Obviously, we are waiting for the final chapter in Dawkin’s evolution, when the wily Professor reveals that his tweeting was cleverly designed as an example of how not to think, fraught as it is with ignorant assumptions and deep-seated malevolence. One can only imagine he is trying to nudge us to an optimal nuanced position, as opposed to the lazy pastiche of rational thought that Dawkins practices when he takes on the difficult task of debunking people who literally believe there is a big man with a beard and a toga up in the sky who nitpicks our behavior, and other variants thereof.
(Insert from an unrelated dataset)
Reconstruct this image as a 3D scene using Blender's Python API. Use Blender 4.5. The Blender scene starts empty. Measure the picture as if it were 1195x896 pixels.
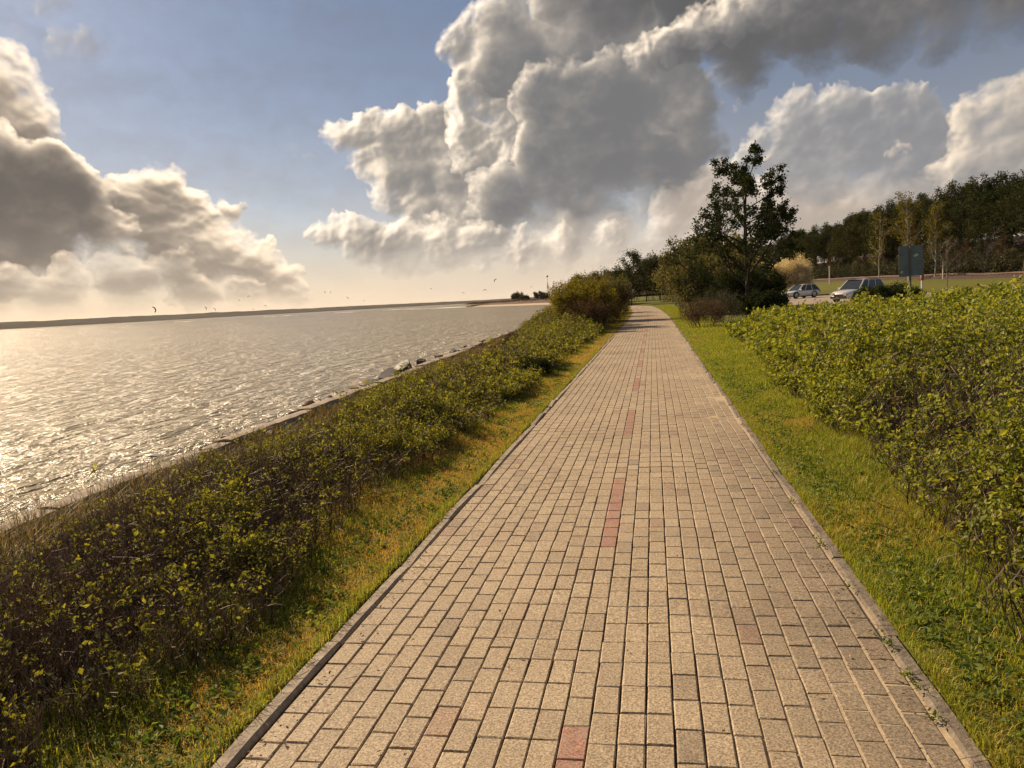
import bpy, bmesh, math, random
import numpy as np
from mathutils import Matrix, Vector

R = math.radians
COL = bpy.context.scene.collection
RNG = np.random.default_rng(7)

EYE = 1.53                       # height of the photographer's phone above the paving
SUN_AZ, SUN_EL = -54.0, 32.0     # azimuth from the direction of the path, clockwise; elevation
WATER = -1.30

# ------------------------------------------------------------------ clouds
AZ0, AZ1, EL0, EL1, PPD = -68.0, 52.0, -2.0, 42.0, 22.0      # degrees, and pixels to the degree


def fade(t):
    return t * t * t * (t * (t * 6 - 15) + 10)


def perlin(x, y, seed):
    r = np.random.default_rng(seed)
    g = r.random((128, 128)) * 2 * np.pi
    gx, gy = np.cos(g), np.sin(g)
    xi, yi = np.floor(x).astype(int), np.floor(y).astype(int)
    xf, yf = x - xi, y - yi
    u, v = fade(xf), fade(yf)
    x0, x1, y0, y1 = xi & 127, (xi + 1) & 127, yi & 127, (yi + 1) & 127
    a = gx[y0, x0] * xf + gy[y0, x0] * yf
    b = gx[y0, x1] * (xf - 1) + gy[y0, x1] * yf
    c = gx[y1, x0] * xf + gy[y1, x0] * (yf - 1)
    d = gx[y1, x1] * (xf - 1) + gy[y1, x1] * (yf - 1)
    return 1.5 * ((a + (b - a) * u) * (1 - v) + (c + (d - c) * u) * v)


def fbm(x, y, seed, octaves=5, gain=0.5, billow=False):
    s = np.zeros(np.broadcast(x, y).shape)
    amp, tot = 1.0, 0.0
    for i in range(octaves):
        n = perlin(x * 2 ** i + 17.3 * i, y * 2 ** i + 9.1 * i, seed + i)
        s += amp * ((1 - 2 * np.abs(n)) if billow else n)
        tot += amp
        amp *= gain
    return s / tot


def blur(a, s):
    if s < 0.5:
        return a
    h, w = a.shape
    fy, fx = np.fft.fftfreq(h)[:, None], np.fft.rfftfreq(w)[None, :]
    return np.fft.irfft2(np.fft.rfft2(a) * np.exp(-2 * (np.pi * s) ** 2 * (fx * fx + fy * fy)), s=a.shape)


def sstep(a, b, x):
    t = np.clip((x - a) / (b - a), 0, 1)
    return t * t * (3 - 2 * t)


# cloud banks, far ones first: azimuth and elevation of each billow and its radius, in degrees
BANKS = {
    'low': (dict(dark=(.33,.285,.25), mid=(.56,.475,.40), hi=(.98,.83,.68), core=2.2, coredark=.45, soft=.6, opac=1., lift=.10, veilamt=.6, light=(-.7,.55,-.02)),
        [(2.5, 6.5, 2.06), (4.4, 7.3, 1.80), (5.5, 5.8, 2.40), (1.4, 4.4, 1.72), (8.6, 4.9, 2.95), (11.8, 5.2, 2.54), (-0.9, 3.1, 1.12), (-3.7, 2.7, 1.25), (-7.4, 3.6, 1.63), (-5.5, 4.8, 1.87), (14.2, 5.0, 2.27), (16.8, 5.0, 2.22), (19.2, 5.2, 2.17), (-10.6, 3.2, 1.26), (8.2, 2.9, 2.38), (3.6, 3.5, 1.83), (21.9, 4.7, 2.11), (-2.4, 4.3, 1.61), (-6.2, 3.0, 1.26), (-9.4, 2.8, 1.01), (-12.5, 2.7, 0.88), (-0.0, 3.2, 1.36), (4.8, 4.5, 2.05)]),
    'mid': (dict(dark=(.22,.225,.24), mid=(.36,.345,.335), hi=(.78,.68,.57), core=2.6, coredark=.55, soft=.55),
        [(7.5, 9.9, 1.28), (10.0, 10.3, 2.06), (12.7, 10.6, 2.02), (15.5, 10.8, 1.64), (17.5, 10.8, 1.39), (13.7, 8.3, 2.58), (10.0, 8.2, 2.43), (16.8, 8.4, 2.41), (6.8, 8.5, 1.41), (18.7, 7.1, 2.16), (15.8, 6.4, 2.00), (11.6, 7.2, 2.07)]),
    'far': (dict(dark=(.24,.235,.24), mid=(.42,.38,.34), hi=(.84,.70,.55), core=2.6, coredark=.45, soft=.55),
        [(20.5, 8.9, 1.68), (22.2, 9.9, 1.85), (23.8, 9.1, 2.53), (21.0, 6.8, 2.32), (23.2, 6.0, 3.10), (25.7, 8.1, 3.47)]),
    'west_dome': (dict(dark=(.125,.11,.10), mid=(.40,.33,.26), hi=(1.15,.92,.68), core=3.2, coredark=.6, soft=.45, light=(.10,.80,-.02), veil=2.2, lift=.06),
        [(-36.0, 7.7, 2.01), (-34.1, 8.5, 2.03), (-35.6, 6.7, 2.25), (-32.7, 7.3, 1.72), (-31.3, 6.1, 1.40), (-29.9, 6.8, 0.82), (-28.9, 7.1, 0.41), (-33.7, 4.7, 2.53), (-31.1, 4.1, 2.23), (-28.4, 3.3, 1.92), (-26.8, 2.2, 1.46), (-25.9, 1.2, 0.85), (-32.4, 1.8, 1.76)]),
    'west_column': (dict(dark=(.125,.11,.10), mid=(.40,.33,.26), hi=(1.15,.92,.68), core=2.8, coredark=.5, soft=.5, light=(.35,.75,-.02), lift=.08),
        [(-42.1, 15.4, 1.51), (-41.5, 14.0, 1.84), (-42.4, 12.0, 2.57), (-40.5, 13.0, 1.15), (-39.8, 12.9, 0.53), (-44.2, 13.3, 2.99)]),
    'west_mass': (dict(dark=(.125,.11,.10), mid=(.40,.33,.26), hi=(1.15,.92,.68), core=2.2, coredark=.95, soft=.55, light=(.25,.85,-.08), veil=2.2, lift=-.04),
        [(-42.6, 8.9, 2.35), (-40.5, 9.2, 2.24), (-38.8, 8.2, 2.07), (-41.7, 6.7, 2.93), (-38.4, 6.4, 1.98), (-45.6, 8.4, 4.03), (-40.7, 4.9, 2.17), (-37.6, 4.8, 1.45), (-44.4, 4.4, 3.13)]),
    'west_base': (dict(dark=(.125,.11,.10), mid=(.40,.33,.26), hi=(1.15,.92,.68), core=2.2, coredark=.7, soft=.8, light=(.1,.85,-.02), veil=2.2, lift=.02, opac=.9),
        [(-42.8, 2.8, 1.39), (-40.0, 3.0, 1.43), (-37.0, 3.3, 1.47), (-33.9, 2.8, 1.74), (-41.0, 1.9, 1.85), (-36.6, 2.0, 2.04), (-32.4, 1.5, 1.64), (-44.6, 2.1, 2.09), (-29.1, 1.4, 1.44)]),
    'crest': (dict(dark=(.165,.165,.17), mid=(.41,.365,.315), hi=(1.15,.96,.75), core=2.7, coredark=.82, soft=.5, light=(-.80,.42,-.10), lift=-.02),
        [(-13.2, 17.6, 1.40), (-12.0, 18.6, 1.39), (-9.7, 19.0, 2.31), (-4.3, 17.9, 4.05), (-9.3, 15.8, 3.31), (-11.8, 15.1, 1.55), (-7.0, 12.6, 4.22), (-2.1, 12.2, 4.79), (1.8, 12.4, 3.25), (0.4, 15.8, 3.48), (2.0, 9.6, 2.64)]),
    'lobe': (dict(dark=(.165,.165,.17), mid=(.41,.365,.315), hi=(1.15,.96,.75), core=3.0, coredark=.5, soft=.45, light=(-.75,.5,-.05), lift=.05),
        [(-22.0, 12.1, 1.31), (-20.2, 12.4, 1.67), (-17.8, 11.9, 2.17), (-15.4, 12.3, 2.05), (-19.5, 10.2, 1.57), (-16.8, 9.6, 2.69), (-13.3, 10.0, 3.06), (-18.6, 7.7, 1.59), (-16.1, 6.5, 2.48), (-12.3, 7.3, 3.10)]),
    'heart': (dict(dark=(.165,.165,.17), mid=(.41,.365,.315), hi=(1.15,.96,.75), core=3.0, coredark=.45, soft=.7, light=(-.85,.3,-.02), lift=.10),
        [(-12.5, 14.0, 1.32), (-12.9, 12.3, 1.45), (-12.1, 10.2, 1.47), (-10.1, 11.6, 1.58), (-9.6, 9.5, 1.84), (-11.0, 13.4, 1.20)]),
    'belly': (dict(dark=(.165,.165,.17), mid=(.41,.365,.315), hi=(1.15,.96,.75), core=2.4, coredark=.95, soft=.9, light=(-.7,.5,-.1), lift=-.05),
        [(-6.9, 13.7, 2.63), (-7.1, 10.8, 2.80), (-3.3, 12.9, 3.59), (-3.4, 9.4, 3.05), (0.2, 9.1, 2.66), (-7.2, 7.6, 2.72), (-10.4, 6.9, 2.49), (-4.2, 6.2, 2.48), (-9.9, 5.0, 1.75), (-7.4, 5.4, 2.00), (-3.0, 5.3, 1.86), (0.8, 7.6, 2.19), (-10.5, 5.4, 1.88)]),
    'foot': (dict(dark=(.165,.165,.17), mid=(.41,.365,.315), hi=(1.15,.96,.75), core=2.8, coredark=.4, soft=.55, light=(-.7,.55,-.02), lift=.08),
        [(-23.0, 5.5, 1.10), (-24.2, 5.8, 0.55), (-21.1, 4.7, 1.85), (-18.2, 4.1, 2.12), (-15.0, 4.4, 2.25), (-12.5, 4.2, 1.88), (-9.3, 3.8, 1.38), (-6.2, 3.9, 1.50), (-2.9, 3.9, 1.37), (-11.3, 3.2, 1.01), (-16.3, 3.2, 1.25)]),
    'veilwest': (dict(dark=(.28,.25,.22), mid=(.5,.42,.34), hi=(.9,.76,.58), core=2.2, coredark=.4, soft=1.0, opac=.6),
        [(-37.7, 17.1, 1.04), (-38.7, 17.1, 1.03), (-39.3, 16.8, 0.77), (-36.9, 16.7, 0.79), (-38.3, 16.8, 0.93), (-39.2, 19.3, 1.01), (-38.9, 18.9, 0.81), (-41.5, 17.2, 0.75), (-25.6, 11.3, 0.23), (-24.8, 11.1, 0.41), (-23.9, 10.7, 0.30)]),
    'over': (dict(dark=(.105,.105,.11), mid=(.215,.205,.20), hi=(.70,.60,.50), core=3.2, coredark=.72, soft=.5, light=(-.62,.62,-.12)),
        [(6.3, 17.5, 3.07), (10.7, 16.9, 3.27), (14.8, 16.4, 3.18), (18.6, 16.4, 2.81), (22.2, 16.0, 2.71), (6.8, 14.6, 2.16), (3.2, 17.7, 2.55), (0.2, 16.4, 1.27), (1.7, 16.8, 1.61), (11.2, 14.7, 1.88), (15.3, 14.3, 1.39), (18.2, 14.3, 1.36), (20.9, 14.2, 1.22), (-1.7, 20.2, 3.39), (-5.9, 21.6, 2.81), (4.7, 21.5, 4.90), (13.8, 20.4, 4.66), (20.9, 19.7, 4.37)]),
    'scud': (dict(dark=(.42,.38,.34), mid=(.58,.5,.43), hi=(.90,.76,.62), core=1.5, coredark=.3, soft=.6, puffs=8),
        [(15.8, 8.2, 0.50), (16.4, 8.2, 0.44), (15.3, 8.1, 0.28), (6.0, 12.1, 0.35), (6.5, 12.6, 0.29), (5.3, 12.4, 0.23)]),
    'front': (dict(dark=(.165,.165,.17), mid=(.41,.365,.315), hi=(1.15,.96,.75), core=2.6, coredark=.5, soft=.7, light=(-.7,.6,-.02), lift=.05),
        [(-0.6, 16.1, 0.76), (0.5, 16.4, 0.98), (2.0, 16.6, 1.15), (3.7, 17.3, 1.36), (5.6, 17.9, 1.56), (7.4, 18.3, 1.54), (8.5, 18.9, 1.63), (-1.3, 15.7, 0.47)]),
}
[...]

It is good to know that far from being a pompous egotistical jackass that should never have been afforded the lofty trappings of the highest academic honors, Dawkins is actually a man so devoted to the elevation of considered human thought that he is prepared to sacrifice himself as a living testament to the humongous mistake it is to think of ourselves as mere organic abaci with no room for mystery, flights of fancy, or humility in the face of the unknown.
Praise of the highest order, then, to the emeritus fellow of New College, Oxford, who works so hard to remind us by counter example that we should never become too enamored of a supposedly all-knowing all-powerful dogmatic entity that seeks to suppress us, just as we also should never become beholden to things that aren’t Richard Dawkins – like religion.